Goal
Return the listing below exactly, with the pictures dropped.

### Source excerpt

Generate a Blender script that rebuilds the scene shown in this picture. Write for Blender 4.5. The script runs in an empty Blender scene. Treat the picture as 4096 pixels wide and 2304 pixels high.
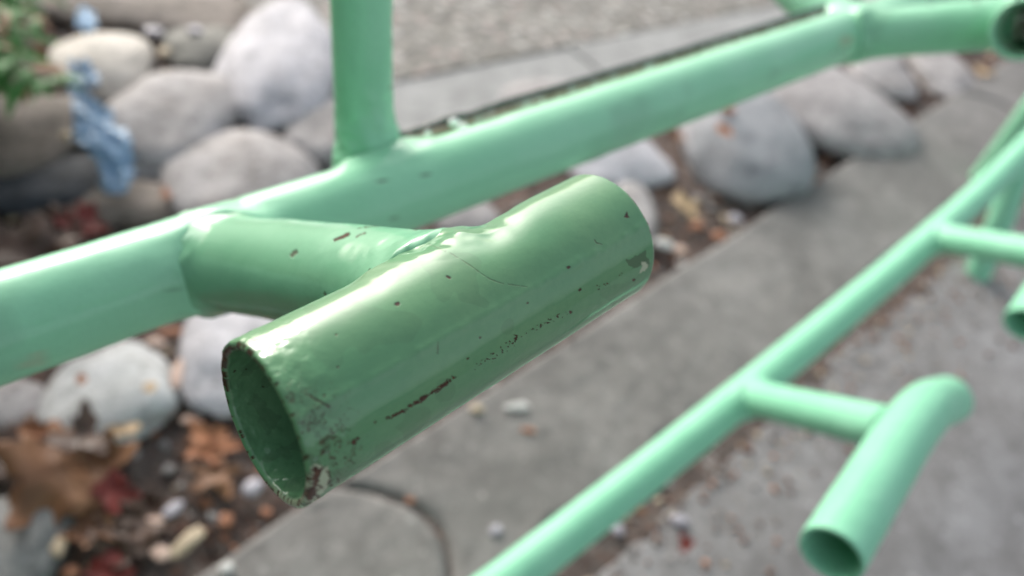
import bpy, math, random
import numpy as np
from mathutils import Vector
random.seed(7)
rng = np.random.default_rng(7)
scene = bpy.context.scene
COL = scene.collection

# ------------------------------------------------------------ camera
F = 3094.0; H = 0.78
up = np.array([.1726, .7026, .6905]); up /= np.linalg.norm(up)
rr = np.array([.749, .361, -.556]); rr -= up * rr.dot(up); rr /= np.linalg.norm(rr)
M3 = np.array([rr, np.cross(up, rr), up])          # camera axes -> world (rows X, Y, Z)
CAM = np.array([0, 0, H])
cd = bpy.data.cameras.new('camera'); cam = bpy.data.objects.new('camera', cd); COL.objects.link(cam)
mw = np.eye(4); mw[:3, :3] = M3; mw[:3, 3] = CAM
from mathutils import Matrix
cam.matrix_world = Matrix(mw.tolist())
cd.sensor_width = 36; cd.lens = 36 * F / 4096; cd.clip_start = .01; cd.clip_end = 200
cd.dof.use_dof = True; cd.dof.focus_distance = .212; cd.dof.aperture_fstop = 5.8
scene.camera = cam
# ------------------------------------------------------------ light
SUN_EL, SUN_AZ = math.radians(25), math.radians(78)   # azimuth measured from +X towards +Y
w = bpy.data.worlds.new('World'); scene.world = w; w.use_nodes = True
wn = w.node_tree; bg = wn.nodes['Background']
sky = wn.nodes.new('ShaderNodeTexSky'); sky.sky_type = 'NISHITA'; sky.sun_disc = False
sky.sun_elevation = SUN_EL; sky.sun_rotation = math.pi / 2 - SUN_AZ; sky.dust_density = 4; sky.air_density = 1.0; sky.ozone_density = 1.0
hsv = wn.nodes.new('ShaderNodeHueSaturation'); hsv.inputs['Saturation'].default_value = .38     # thin overcast
wn.links.new(sky.outputs[0], hsv.inputs['Color']); wn.links.new(hsv.outputs[0], bg.inputs[0]); bg.inputs[1].default_value = .15
sl = bpy.data.lights.new('sun', 'SUN'); sl.energy = .72; sl.angle = math.radians(13); sl.color = (1, .96, .9)
sun = bpy.data.objects.new('sun', sl); COL.objects.link(sun)
sd = Vector((math.cos(SUN_EL) * math.cos(SUN_AZ), math.cos(SUN_EL) * math.sin(SUN_AZ), math.sin(SUN_EL)))
sun.rotation_euler = sd.to_track_quat('Z', 'Y').to_euler(); sun.location = (0, 0, 5)
scene.view_settings.view_transform = 'Standard'; scene.view_settings.look = 'None'
scene.view_settings.exposure = 0.88; scene.view_settings.gamma = 1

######

Result for this exercise
Generate a Blender script that rebuilds the scene shown in this picture. Write for Blender 4.5. The script runs in an empty Blender scene. Treat the picture as 4096 pixels wide and 2304 pixels high.
import bpy, math, random
import numpy as np
from mathutils import Vector
random.seed(7)
rng = np.random.default_rng(7)
scene = bpy.context.scene
COL = scene.collection

# ------------------------------------------------------------ camera
F = 3094.0; H = 0.78
up = np.array([.1726, .7026, .6905]); up /= np.linalg.norm(up)
rr = np.array([.749, .361, -.556]); rr -= up * rr.dot(up); rr /= np.linalg.norm(rr)
M3 = np.array([rr, np.cross(up, rr), up])          # camera axes -> world (rows X, Y, Z)
CAM = np.array([0, 0, H])
cd = bpy.data.cameras.new('camera'); cam = bpy.data.objects.new('camera', cd); COL.objects.link(cam)
mw = np.eye(4); mw[:3, :3] = M3; mw[:3, 3] = CAM
from mathutils import Matrix
cam.matrix_world = Matrix(mw.tolist())
cd.sensor_width = 36; cd.lens = 36 * F / 4096; cd.clip_start = .01; cd.clip_end = 200
cd.dof.use_dof = True; cd.dof.focus_distance = .212; cd.dof.aperture_fstop = 5.8
scene.camera = cam
# ------------------------------------------------------------ light
SUN_EL, SUN_AZ = math.radians(25), math.radians(78)   # azimuth measured from +X towards +Y
w = bpy.data.worlds.new('World'); scene.world = w; w.use_nodes = True
wn = w.node_tree; bg = wn.nodes['Background']
sky = wn.nodes.new('ShaderNodeTexSky'); sky.sky_type = 'NISHITA'; sky.sun_disc = False
sky.sun_elevation = SUN_EL; sky.sun_rotation = math.pi / 2 - SUN_AZ; sky.dust_density = 4; sky.air_density = 1.0; sky.ozone_density = 1.0
hsv = wn.nodes.new('ShaderNodeHueSaturation'); hsv.inputs['Saturation'].default_value = .38     # thin overcast
wn.links.new(sky.outputs[0], hsv.inputs['Color']); wn.links.new(hsv.outputs[0], bg.inputs[0]); bg.inputs[1].default_value = .15
sl = bpy.data.lights.new('sun', 'SUN'); sl.energy = .72; sl.angle = math.radians(13); sl.color = (1, .96, .9)
sun = bpy.data.objects.new('sun', sl); COL.objects.link(sun)
sd = Vector((math.cos(SUN_EL) * math.cos(SUN_AZ), math.cos(SUN_EL) * math.sin(SUN_AZ), math.sin(SUN_EL)))
sun.rotation_euler = sd.to_track_quat('Z', 'Y').to_euler(); sun.location = (0, 0, 5)
scene.view_settings.view_transform = 'Standard'; scene.view_settings.look = 'None'
scene.view_settings.exposure = 0.88; scene.view_settings.gamma = 1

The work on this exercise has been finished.